Written instruction: From the records, pick out and copy each line containing "Keep".

Provided records:
_ _ _ _ _
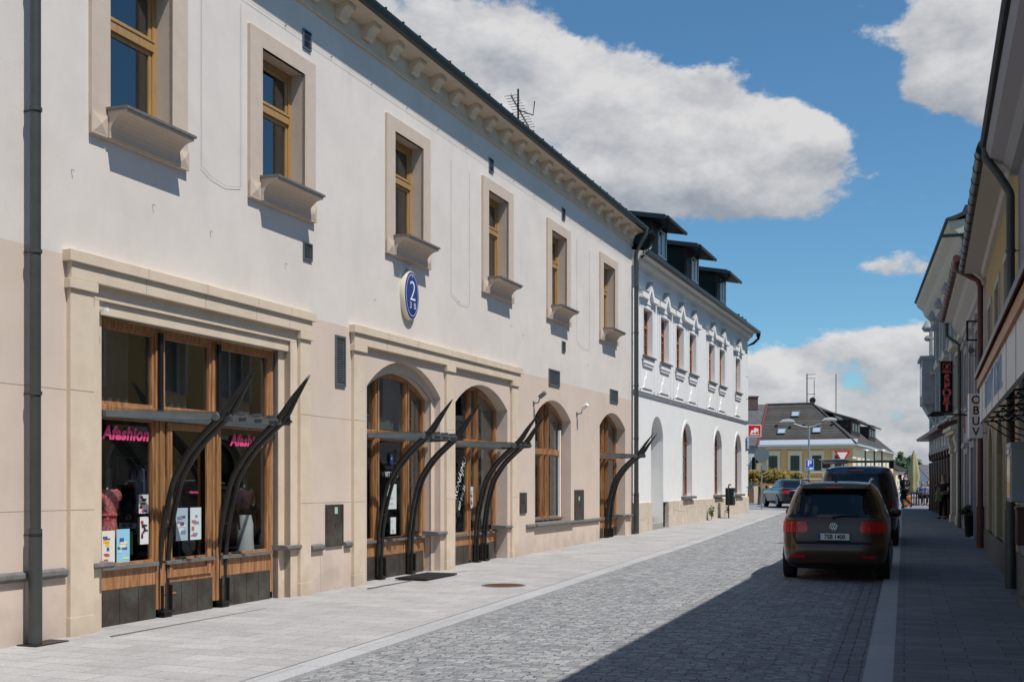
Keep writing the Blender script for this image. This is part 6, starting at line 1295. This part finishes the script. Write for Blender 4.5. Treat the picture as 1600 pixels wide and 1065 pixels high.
_ _ _ _ _
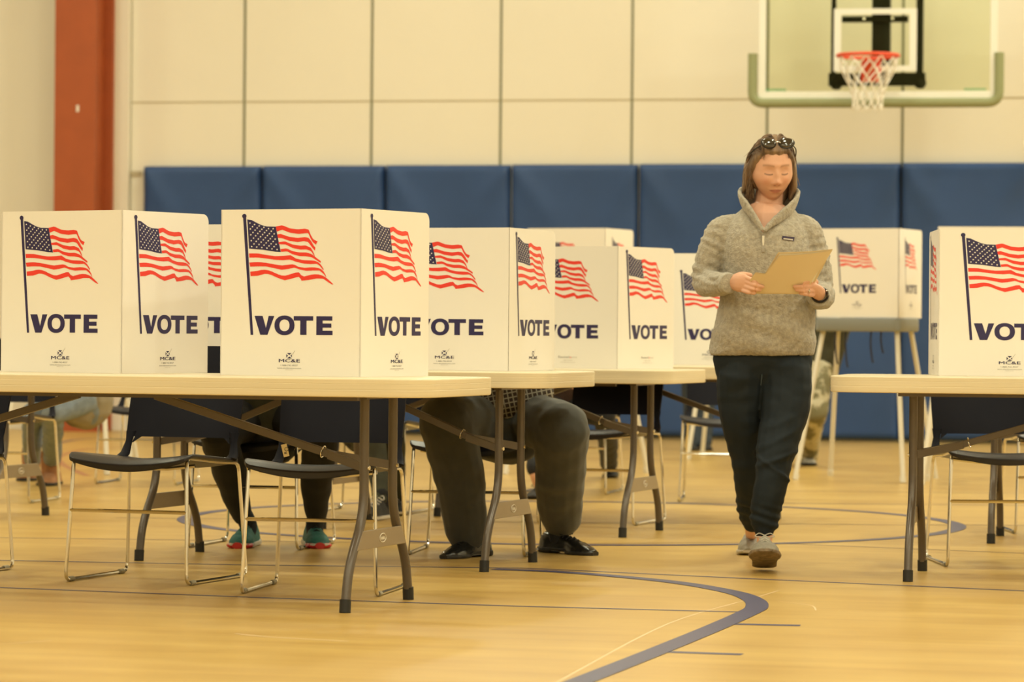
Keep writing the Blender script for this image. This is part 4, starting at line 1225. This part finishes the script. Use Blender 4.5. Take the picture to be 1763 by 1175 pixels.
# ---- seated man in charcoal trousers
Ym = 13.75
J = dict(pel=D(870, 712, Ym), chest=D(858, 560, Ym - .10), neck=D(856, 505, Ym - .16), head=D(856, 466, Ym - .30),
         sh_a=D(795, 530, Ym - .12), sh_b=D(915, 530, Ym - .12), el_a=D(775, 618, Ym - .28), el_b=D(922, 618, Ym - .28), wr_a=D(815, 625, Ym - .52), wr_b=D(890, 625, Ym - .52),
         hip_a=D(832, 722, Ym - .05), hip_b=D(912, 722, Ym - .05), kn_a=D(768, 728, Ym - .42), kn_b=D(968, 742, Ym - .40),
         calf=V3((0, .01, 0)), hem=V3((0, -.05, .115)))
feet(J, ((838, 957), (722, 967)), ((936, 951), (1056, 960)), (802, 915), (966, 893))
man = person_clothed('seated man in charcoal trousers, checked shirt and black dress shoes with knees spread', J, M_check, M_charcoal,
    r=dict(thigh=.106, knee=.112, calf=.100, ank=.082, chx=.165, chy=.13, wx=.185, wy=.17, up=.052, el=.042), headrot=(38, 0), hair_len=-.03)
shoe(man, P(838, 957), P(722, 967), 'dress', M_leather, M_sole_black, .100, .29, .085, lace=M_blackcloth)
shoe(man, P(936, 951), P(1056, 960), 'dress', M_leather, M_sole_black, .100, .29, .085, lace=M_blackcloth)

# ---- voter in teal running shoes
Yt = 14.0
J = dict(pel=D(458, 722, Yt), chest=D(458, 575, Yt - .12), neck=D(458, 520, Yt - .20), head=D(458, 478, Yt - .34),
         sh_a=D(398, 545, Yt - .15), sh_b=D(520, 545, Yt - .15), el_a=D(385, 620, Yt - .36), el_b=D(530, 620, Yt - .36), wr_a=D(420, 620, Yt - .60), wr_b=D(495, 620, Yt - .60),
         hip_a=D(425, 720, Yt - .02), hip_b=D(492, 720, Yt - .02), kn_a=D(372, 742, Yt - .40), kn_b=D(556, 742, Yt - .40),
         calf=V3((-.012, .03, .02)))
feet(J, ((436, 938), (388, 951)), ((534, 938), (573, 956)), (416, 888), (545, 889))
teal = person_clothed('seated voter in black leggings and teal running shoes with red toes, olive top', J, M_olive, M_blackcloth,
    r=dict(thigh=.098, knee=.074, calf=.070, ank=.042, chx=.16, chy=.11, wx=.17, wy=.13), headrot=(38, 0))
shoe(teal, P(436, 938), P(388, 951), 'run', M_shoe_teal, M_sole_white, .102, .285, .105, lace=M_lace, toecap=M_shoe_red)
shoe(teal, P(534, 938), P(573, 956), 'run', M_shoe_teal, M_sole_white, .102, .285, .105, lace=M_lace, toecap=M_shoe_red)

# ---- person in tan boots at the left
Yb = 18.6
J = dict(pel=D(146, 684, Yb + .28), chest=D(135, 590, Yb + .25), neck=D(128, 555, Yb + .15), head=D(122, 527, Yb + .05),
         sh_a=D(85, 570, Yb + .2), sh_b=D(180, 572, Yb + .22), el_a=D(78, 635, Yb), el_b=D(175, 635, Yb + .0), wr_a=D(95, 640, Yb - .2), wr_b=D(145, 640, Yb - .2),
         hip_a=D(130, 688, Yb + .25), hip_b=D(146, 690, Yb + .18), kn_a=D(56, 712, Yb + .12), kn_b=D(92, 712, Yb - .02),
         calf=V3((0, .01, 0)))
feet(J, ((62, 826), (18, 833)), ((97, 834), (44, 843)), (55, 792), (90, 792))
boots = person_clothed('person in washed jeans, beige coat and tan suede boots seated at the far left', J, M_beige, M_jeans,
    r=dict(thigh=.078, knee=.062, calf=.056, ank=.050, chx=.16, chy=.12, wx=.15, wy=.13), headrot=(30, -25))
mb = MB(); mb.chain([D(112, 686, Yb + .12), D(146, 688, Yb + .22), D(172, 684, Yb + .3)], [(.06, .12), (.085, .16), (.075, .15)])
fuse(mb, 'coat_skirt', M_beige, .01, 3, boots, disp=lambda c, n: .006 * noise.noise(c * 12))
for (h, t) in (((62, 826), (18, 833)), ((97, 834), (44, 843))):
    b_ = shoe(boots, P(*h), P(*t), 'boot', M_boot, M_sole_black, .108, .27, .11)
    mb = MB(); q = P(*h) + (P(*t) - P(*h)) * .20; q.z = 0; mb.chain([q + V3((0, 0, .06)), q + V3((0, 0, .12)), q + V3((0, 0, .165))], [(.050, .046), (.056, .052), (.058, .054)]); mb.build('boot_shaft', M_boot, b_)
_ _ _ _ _
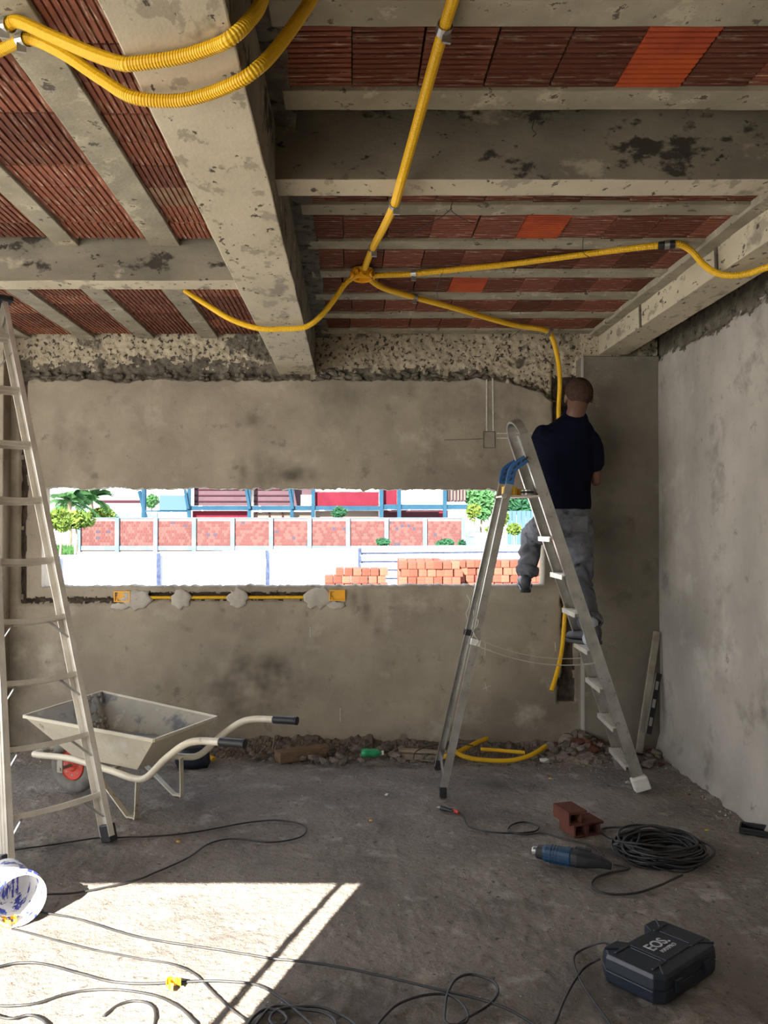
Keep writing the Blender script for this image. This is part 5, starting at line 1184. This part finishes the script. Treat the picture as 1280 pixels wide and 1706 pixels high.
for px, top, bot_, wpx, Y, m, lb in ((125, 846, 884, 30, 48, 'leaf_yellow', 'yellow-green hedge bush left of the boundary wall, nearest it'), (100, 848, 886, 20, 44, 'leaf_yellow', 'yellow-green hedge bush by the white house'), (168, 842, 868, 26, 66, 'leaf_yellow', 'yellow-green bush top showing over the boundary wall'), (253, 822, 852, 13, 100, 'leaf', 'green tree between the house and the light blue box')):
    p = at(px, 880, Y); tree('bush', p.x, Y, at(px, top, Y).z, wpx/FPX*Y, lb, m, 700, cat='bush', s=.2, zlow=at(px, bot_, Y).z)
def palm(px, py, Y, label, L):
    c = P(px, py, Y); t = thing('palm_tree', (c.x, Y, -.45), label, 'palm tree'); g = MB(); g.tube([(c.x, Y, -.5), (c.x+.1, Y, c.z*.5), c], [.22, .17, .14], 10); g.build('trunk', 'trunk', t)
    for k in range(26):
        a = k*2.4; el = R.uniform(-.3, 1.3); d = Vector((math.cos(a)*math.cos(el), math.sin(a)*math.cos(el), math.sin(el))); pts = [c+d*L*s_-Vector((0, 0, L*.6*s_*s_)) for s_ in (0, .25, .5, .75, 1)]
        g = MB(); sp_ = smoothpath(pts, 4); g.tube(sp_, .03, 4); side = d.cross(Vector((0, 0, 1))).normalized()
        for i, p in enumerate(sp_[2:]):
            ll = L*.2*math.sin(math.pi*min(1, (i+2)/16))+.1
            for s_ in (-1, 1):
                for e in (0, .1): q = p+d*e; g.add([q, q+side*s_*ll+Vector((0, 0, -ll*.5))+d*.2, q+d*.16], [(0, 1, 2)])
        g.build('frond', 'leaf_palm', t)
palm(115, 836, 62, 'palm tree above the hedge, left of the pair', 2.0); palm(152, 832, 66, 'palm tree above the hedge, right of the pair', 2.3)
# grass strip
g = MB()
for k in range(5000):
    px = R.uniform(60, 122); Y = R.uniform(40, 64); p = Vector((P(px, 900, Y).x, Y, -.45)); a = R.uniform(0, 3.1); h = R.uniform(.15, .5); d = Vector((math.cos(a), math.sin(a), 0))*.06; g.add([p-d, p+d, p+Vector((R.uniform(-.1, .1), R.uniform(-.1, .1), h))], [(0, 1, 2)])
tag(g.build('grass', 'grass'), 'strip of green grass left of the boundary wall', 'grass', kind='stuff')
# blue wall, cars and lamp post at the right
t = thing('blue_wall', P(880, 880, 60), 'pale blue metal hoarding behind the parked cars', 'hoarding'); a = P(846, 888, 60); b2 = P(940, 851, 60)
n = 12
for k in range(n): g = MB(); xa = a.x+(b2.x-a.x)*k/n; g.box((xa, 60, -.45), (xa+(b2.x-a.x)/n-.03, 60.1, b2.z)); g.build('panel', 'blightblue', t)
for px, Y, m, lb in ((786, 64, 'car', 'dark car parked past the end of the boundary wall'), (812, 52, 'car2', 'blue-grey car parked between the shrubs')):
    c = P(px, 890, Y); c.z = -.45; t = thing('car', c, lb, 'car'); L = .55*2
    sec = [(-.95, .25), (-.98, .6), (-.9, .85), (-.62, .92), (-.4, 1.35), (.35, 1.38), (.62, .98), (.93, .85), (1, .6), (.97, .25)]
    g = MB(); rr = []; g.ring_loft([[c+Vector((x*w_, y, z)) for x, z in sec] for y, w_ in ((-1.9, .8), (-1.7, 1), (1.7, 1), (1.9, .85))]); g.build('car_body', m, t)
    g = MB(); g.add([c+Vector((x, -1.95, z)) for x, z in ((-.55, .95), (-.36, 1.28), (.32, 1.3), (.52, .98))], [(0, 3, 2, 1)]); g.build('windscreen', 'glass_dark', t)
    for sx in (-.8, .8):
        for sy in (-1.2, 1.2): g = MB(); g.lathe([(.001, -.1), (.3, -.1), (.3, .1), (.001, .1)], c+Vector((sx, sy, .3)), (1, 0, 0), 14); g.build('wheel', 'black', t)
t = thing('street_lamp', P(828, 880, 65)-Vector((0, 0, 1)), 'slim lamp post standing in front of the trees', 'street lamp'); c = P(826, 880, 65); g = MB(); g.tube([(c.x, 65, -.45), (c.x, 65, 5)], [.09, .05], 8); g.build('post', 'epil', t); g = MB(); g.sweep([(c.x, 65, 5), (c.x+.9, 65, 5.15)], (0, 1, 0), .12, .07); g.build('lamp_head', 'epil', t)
_ _ _ _ _
Correct response:
Keep writing the Blender script for this image. This is part 6, starting at line 1295. This part finishes the script. Write for Blender 4.5. Treat the picture as 1600 pixels wide and 1065 pixels high.
Keep writing the Blender script for this image. This is part 4, starting at line 1225. This part finishes the script. Use Blender 4.5. Take the picture to be 1763 by 1175 pixels.
Keep writing the Blender script for this image. This is part 5, starting at line 1184. This part finishes the script. Treat the picture as 1280 pixels wide and 1706 pixels high.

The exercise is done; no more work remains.